Did FBI Blunder in Yosemite Murder Case?
June 13, 2001 -- A taxi driver who picked up confessed murderer Cary Stayner near the site where two of his suspected victims were found testified the alleged serial killer was a bit strange during the two hours she had him in her car, but she didn't think much of it.
Jenny Horvath said she picked Stayner up the day after his first three alleged victims were last seen alive near Yosemite National Park in February 1999, but they had not yet been reported missing.
She testified in Mariposa, Calif., Superior Court on Tuesday that she told her husband about the "strange" two-hour drive with Stayner, but never called police after the women were reported missing.

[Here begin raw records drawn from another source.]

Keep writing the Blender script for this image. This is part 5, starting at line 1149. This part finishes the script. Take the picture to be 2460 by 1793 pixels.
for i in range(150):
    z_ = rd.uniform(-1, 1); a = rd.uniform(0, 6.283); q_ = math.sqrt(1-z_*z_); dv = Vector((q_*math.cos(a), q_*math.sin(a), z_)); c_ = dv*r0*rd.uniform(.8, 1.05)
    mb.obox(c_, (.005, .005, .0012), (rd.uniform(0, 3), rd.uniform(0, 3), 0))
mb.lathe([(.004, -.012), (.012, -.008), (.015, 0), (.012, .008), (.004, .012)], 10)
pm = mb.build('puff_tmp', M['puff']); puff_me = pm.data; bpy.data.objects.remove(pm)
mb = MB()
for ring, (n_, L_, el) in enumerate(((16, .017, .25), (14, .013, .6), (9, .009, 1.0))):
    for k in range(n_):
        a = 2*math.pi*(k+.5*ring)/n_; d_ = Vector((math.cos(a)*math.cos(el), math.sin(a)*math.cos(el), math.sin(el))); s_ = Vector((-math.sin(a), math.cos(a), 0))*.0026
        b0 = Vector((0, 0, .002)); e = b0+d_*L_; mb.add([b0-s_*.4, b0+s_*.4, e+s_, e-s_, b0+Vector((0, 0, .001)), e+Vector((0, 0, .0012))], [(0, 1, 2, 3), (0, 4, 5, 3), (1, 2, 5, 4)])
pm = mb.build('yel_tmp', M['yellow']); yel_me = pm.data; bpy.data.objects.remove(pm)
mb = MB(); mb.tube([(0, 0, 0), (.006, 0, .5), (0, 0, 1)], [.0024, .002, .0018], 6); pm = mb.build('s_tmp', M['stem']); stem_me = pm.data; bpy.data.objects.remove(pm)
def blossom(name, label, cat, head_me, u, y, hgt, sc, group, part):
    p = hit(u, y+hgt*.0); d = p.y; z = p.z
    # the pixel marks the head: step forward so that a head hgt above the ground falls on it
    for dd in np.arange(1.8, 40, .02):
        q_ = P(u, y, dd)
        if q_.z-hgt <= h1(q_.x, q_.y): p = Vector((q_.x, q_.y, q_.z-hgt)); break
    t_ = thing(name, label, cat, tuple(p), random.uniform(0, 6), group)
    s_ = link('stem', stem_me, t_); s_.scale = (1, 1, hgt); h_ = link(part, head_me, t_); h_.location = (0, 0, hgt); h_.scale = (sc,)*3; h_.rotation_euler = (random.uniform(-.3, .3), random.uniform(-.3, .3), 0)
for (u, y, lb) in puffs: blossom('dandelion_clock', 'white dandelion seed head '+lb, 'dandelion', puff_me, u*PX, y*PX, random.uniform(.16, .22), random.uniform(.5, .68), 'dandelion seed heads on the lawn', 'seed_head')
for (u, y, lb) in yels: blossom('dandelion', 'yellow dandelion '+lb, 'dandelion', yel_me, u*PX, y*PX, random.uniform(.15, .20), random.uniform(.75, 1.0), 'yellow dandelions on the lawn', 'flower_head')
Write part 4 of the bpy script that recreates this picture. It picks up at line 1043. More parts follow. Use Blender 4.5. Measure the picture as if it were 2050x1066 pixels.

Horvath said a statement from an FBI special agent that the investigation into the disappearance was focused on people already in custody on sexual abuse charges had made her less concerned than she might have been.
The testimony came in the second day of a hearing on whether there is enough evidence to put Stayner on trial for the murders of Carole Sund, 42, her 15-year-old daughter Juli, and Silvina Pelosso, 16, a family friend visiting from Argentina.
Stayner is already serving a life sentence after pleading guilty in federal court to the murder of Joie Armstrong, aYosemite park naturalist who he beheaded in March after the three tourists went missing.
Prosecutors say Stayner also confessed to killing the Sunds and Pelosso, and they reportedly planned to play tapes of that confession in court today.
Bigfoot Tales
Stayner paid Horvath $125 to drive him from the area where a month later authorities would find the bodies of Carole Sund and Pelosso in the trunk of Sund's burned rental car. Along the way he talked about several encounters he said he had with the mythical mountain monster known as Bigfoot.
The testimony provided at least one explanation for slain naturalist's mother. "It's something I've always thought about, why didn't she call the police to say I had a weird thing happen to me about that time," Leslie Armstrong said after the hearing.
Horvath testified that it was because she had heard a statement from FBI special agent that investigators believed that the culprit in the disappearances was already in custody and that Yosemite was safe.
Prosecutors and the FBI refused to talk about Horvath's testimony or any details of the Armstrong case.
Day two of the preliminary hearing was dramatic and emotional. When forensics experts talked about the "grotesque" condition of the victims, several people began to cry.
Stayner was among those who was visibly upset, repeatedly putting his face in his hands during two hours of testimony.